My ‘Duke of Ed’ Bronze Practice Experience

June 07, 2019 at 2:11 PM

With thanks to Year 10 student reporter, Kate Christie

Not all learning happens in the classroom - young people benefit from experiences outside the classroom to become committed, responsible and fulfilled citizens of the world. Saint Kentigern has a unique part in the history of the Duke of Edinburgh’s Hillary Awards as it was the first school in New Zealand to offer the Award scheme. In 1961 the first group of nine boys started at Bronze level. Now we have well over 400 students enrolled each year, split between Bronze, Silver and Gold levels. Each level has four sections - Skills, Service, Physical Recreation and Adventurous Journey - and each participant must complete all four sections at each level in order to achieve their Award. At Gold level, participants also complete a Residential Project.

The Awards are not easily achieved and entail a huge amount of individual challenge and personal commitment. We are pleased to see a growing number of our students recognising the benefit of challenging themselves to take part in the scheme.

Year 10 student, Kate Christie reports on her first practice expedition: ‘On Sunday the 12th of May, we left the College on buses to the Hunua Ranges. We arrived at the campsite around 11am and were briefed on the expectations, requirements and were put into groups before getting on our way.

The weather during our time increased the difficulty of many parts of the hike. Throughout Sunday, the rain fell steadily, making some parts of the track extremely slippery. However, our weather, although seemingly dismal, actually enhanced our overall experience in many ways. It made us feel as though we were in the middle of nowhere, as we made our way through streams and climbed steep muddy slopes to get to the view that was well worth it.

My group and I felt a strong sense of accomplishment as we reached different milestones throughout the tramp. Reaching the summit was a particular highlight for me, getting to take in the incredible view that we had walked for hours to see!

The equipment that we packed was vital due to our unfortunate weather. We needed a lot of gear to ensure that our experience went smoothly. The importance of the correct, quality equipment couldn’t be stressed enough, as the difficulty of the tramp is certainly heightened if you don’t have the right equipment.
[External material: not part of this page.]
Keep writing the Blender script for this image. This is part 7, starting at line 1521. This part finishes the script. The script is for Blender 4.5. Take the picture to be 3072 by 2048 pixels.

As the night fell on Sunday, the weather became increasingly windy and rainy, and many students had some unfortunate experiences with water in their tents, their tents flying off and some being cold during the night.

Many of us weren’t as prepared as we would have liked to have been for these circumstances, therefore, it was a tough night for a lot of people. Though this weather was challenging, by morning everyone was prepared and excited to undergo the second day of the tramp and return home after what would turn out to be a fantastic, but tough two days.

Food was another key aspect of the overall experience. As we were constantly moving, we were likely to consume more calories than usual. So, having appropriate foods for snacking throughout the duration of the tramp, as well as a dinner that filled us up, was necessary.

On Sunday evening, many of the students opted for dehydrated meals, whilst others chose pasta, soup and more.

Teamwork and co-operation were something many people strived for in their groups. Groups that communicated clearly were able to navigate well and maintain high spirits throughout the tramp and get the most out of the experience.

Overall, this tramp was an amazing experience. It challenged us both physically and mentally, and we got to hike alongside some great people. Although, many of us encountered difficulty at some point, we were determined to finish in good time and high spirits, maintaining the smiles on our faces. I feel I was very prepared for the qualifying tramp and look forward to what Motutapu Island has to bring for the qualifying expedition!’